New figures from the Federal Deposit Insurance Corporation (FDIC) show that unrealized losses in the US banking sector are increasing once more. According to the FDIC's Quarterly Banking Profile report, banks are currently facing over $500 billion in unrealized losses on their balance sheets, primarily stemming from their involvement in the residential real estate market.


Unrealized losses occur when there is a variance between the purchase price of securities by banks and their current market value. While banks have the option to retain securities until maturity without reflecting their market value on their balance sheets, unrealized losses may pose a significant risk if banks require immediate liquidity.


“Unrealized losses on available-for-sale and held-to-maturity securities increased by $39 billion to $517 billion in the first quarter. Higher unrealized losses on residential mortgage-backed securities, resulting from higher mortgage rates in the first quarter, drove the overall increase. This is the ninth straight quarter of unusually high unrealized losses since the Federal Reserve began to raise interest rates in first quarter 2022.”

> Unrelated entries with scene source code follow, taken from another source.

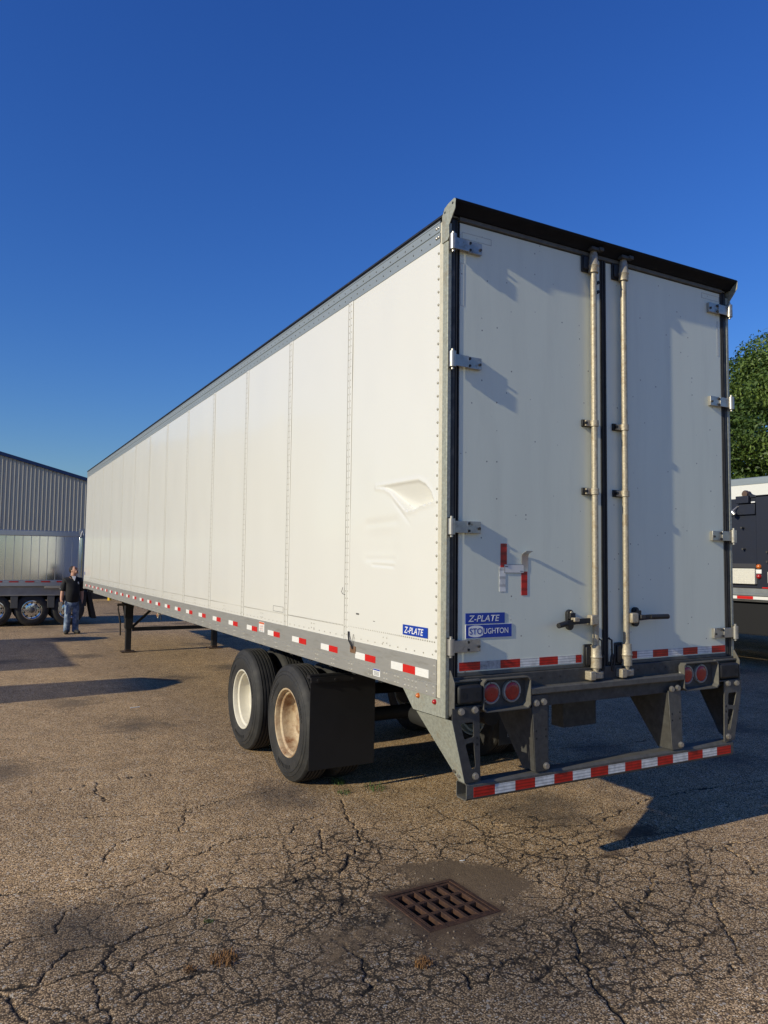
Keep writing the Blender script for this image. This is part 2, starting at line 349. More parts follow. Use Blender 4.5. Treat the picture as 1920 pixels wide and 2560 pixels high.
    def seg(a, b, wd):
        nonlocal crack
        m = .05
        ix = slice(*np.searchsorted(xs, [min(a[0], b[0])-m, max(a[0], b[0])+m])); iy = slice(*np.searchsorted(ys, [min(a[1], b[1])-m, max(a[1], b[1])+m]))
        if ix.start >= ix.stop or iy.start >= iy.stop: return
        x = X[iy, ix] + (fbm(X[iy, ix]*14, Y[iy, ix]*14, 3, 51)-.5)*.075; y = Y[iy, ix] + (fbm(X[iy, ix]*14, Y[iy, ix]*14, 3, 61)-.5)*.075
        dx, dy = b[0]-a[0], b[1]-a[1]; t = np.clip(((x-a[0])*dx+(y-a[1])*dy)/(dx*dx+dy*dy), 0, 1)
        d = np.hypot(x-a[0]-t*dx, y-a[1]-t*dy)
        ww = np.maximum(wd*1.2*(.40+1.0*fbm(x*7, y*7, 2, 71)), .0056)
        crack[iy, ix] = np.maximum(crack[iy, ix], np.clip(1.3-d/ww, 0, 1))
    for pts, wd in lines:
        for a, b in zip(pts[:-1], pts[1:]): seg(a, b, wd)
    # drain frame of reference
    ca, sa = math.cos(DR['a']), math.sin(DR['a'])
    U = (X-DR['c'][0])*ca+(Y-DR['c'][1])*sa; V = -(X-DR['c'][0])*sa+(Y-DR['c'][1])*ca; dd = np.maximum(np.abs(U), np.abs(V))
    silt = np.clip(1.6*blob(.23, .30, .32, .17, -.7)+1.4*blob(.38, .06, .17, .24)+.62*blob(-.75, -.12, .22, .14)+.35*blob(-.33, -.25, .30, .2)+.3*blob(-.9, -.35, .25, .12)+.35*blob(-.05, -.5, .3, .2)+.55*np.exp(-np.maximum(dd-.235, 0)/.09), 0, 1.2)
    silt = np.clip((silt+(fbm(X*7, Y*7, 4, 81)-.5)*.9+(fbm(X*60, Y*60, 2, 83)-.5)*.7-.26)*1.8, 0, .94)*near
    crack *= (1-.85*silt*(fbm(X*6, Y*6, 2, 91) < .56))
    # loss of surface in the worst zone
    pot = np.clip((zone-.85)*1.6+(fbm(X*8, Y*8, 3, 101)-.66)*3.6, 0, 1)*.8*np.clip(zone*1.1, 0, 1)
    cellz = (c1-.5)*.005*np.clip(zone*1.4-.15, 0, 1)
    z = z + cellz - crack*.009 - pot*.008 - .010*np.exp(-np.maximum(dd-.235, 0)/.10) + (fbm(X*40, Y*40, 2, 111)-.5)*.0016*near
    stain = np.clip((blob(1.75, .32, .16, .10)+blob(1.35, .05, .12, .08)+blob(1.9, .25, .30, .1, .2)*.8+1.0*np.exp(-np.maximum(dd-.235, 0)/.07)+.5*blob(-.15, -.42, .3, .16)+.45*blob(-.55, .15, .2, .35)+(fbm(X*9, Y*9, 3, 121)-.5)*.8-.40)*2.2, 0, 1)*near
    wear = np.clip((1.25*blob(-.55, -.55, 1.9, .95, -.15)+.4*blob(-1.9, .55, .9, .5)+(fbm(X*1.6, Y*1.6, 4, 131)-.5)*.9-.18)*1.25, 0, 1)*near
    verts = np.stack([X, Y, z], -1).reshape(-1, 3)
    idx = np.arange(nx*ny).reshape(ny, nx)
    q = np.stack([idx[:-1, :-1], idx[:-1, 1:], idx[1:, 1:], idx[1:, :-1]], -1)
    ddc = (dd[:-1, :-1]+dd[1:, 1:])/2
    q = q.reshape(-1, 4)[ddc.reshape(-1) > DR['h']]
    me = bpy.data.meshes.new('asphalt_ground'); me.vertices.add(len(verts)); me.vertices.foreach_set('co', verts.ravel())
    nq = len(q); me.loops.add(nq*4); me.loops.foreach_set('vertex_index', q.ravel().astype(np.int32))
    me.polygons.add(nq); me.polygons.foreach_set('loop_start', np.arange(0, nq*4, 4, dtype=np.int32))
    me.update(calc_edges=True)
    for nm, a in (('crack', np.clip(crack+pot*.75, 0, 1)), ('silt', silt), ('oil', stain), ('wear', wear), ('zone', np.clip(zone, 0, 1)), ('broad', broad)):
        at = me.attributes.new(nm, 'FLOAT', 'POINT'); at.data.foreach_set('value', a.ravel().astype(np.float32))
    me.shade_smooth()
    o = bpy.data.objects.new('asphalt_ground', me); COL.objects.link(o); o['kind'] = 'structure'
    o['label'] = 'cracked weathered asphalt yard of the truck lot'
    me.materials.append(asphalt()); return o
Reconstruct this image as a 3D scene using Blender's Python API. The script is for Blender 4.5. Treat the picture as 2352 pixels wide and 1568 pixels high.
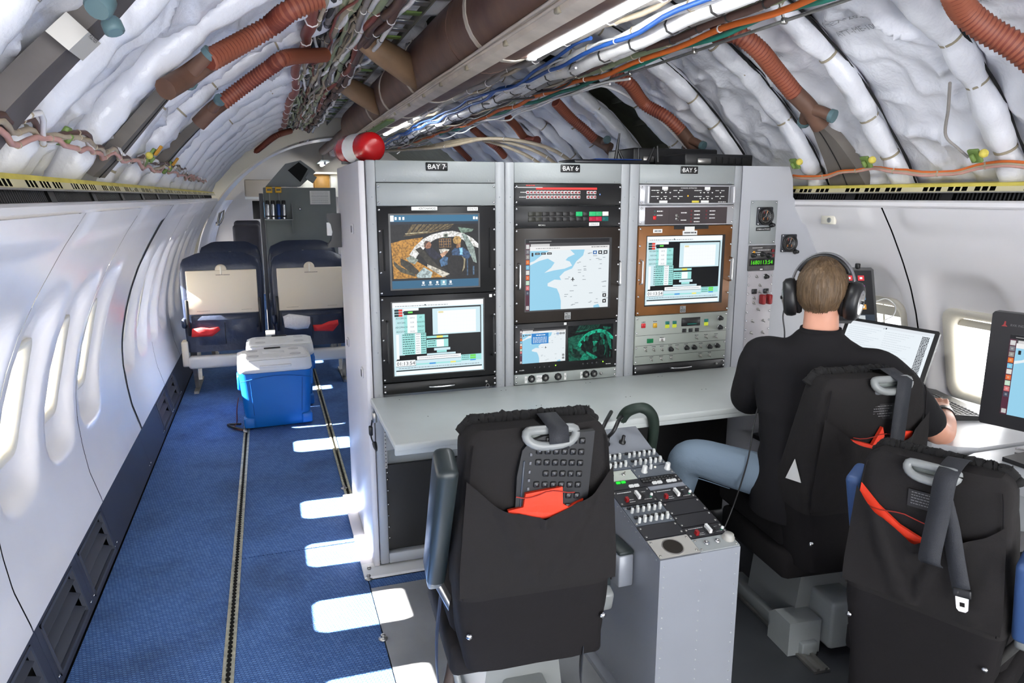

According to the FDIC, the number of lenders listed on its Problem Bank List increased in the last quarter. These banks are considered to be at risk of insolvency because of financial, operational, or managerial weaknesses, or a combination of these issues.


“The number of banks on the Problem Bank List, those with a CAMELS composite rating of ‘4’ or ‘5’ increased from 52 in fourth quarter 2023 to 63 in first quarter 2024. The number of problem banks represented 1.4% of total banks, which was within the normal range for non-crisis periods of 1% to 2% of all banks. Total assets held by problem banks increased $15.8 billion to $82.1 billion during the quarter.”


Although the FDIC reassures that the US banking system is not facing any immediate threats, it cautions that ongoing inflation, fluctuating market rates, and geopolitical issues are still exerting pressure on the industry.


“These issues could cause credit quality, earnings, and liquidity challenges for the industry. In addition, deterioration in certain loan portfolios, particularly office properties and credit card loans, continues to warrant monitoring. These issues, together with funding and margin pressures, will remain matters of ongoing supervisory attention by the FDIC.”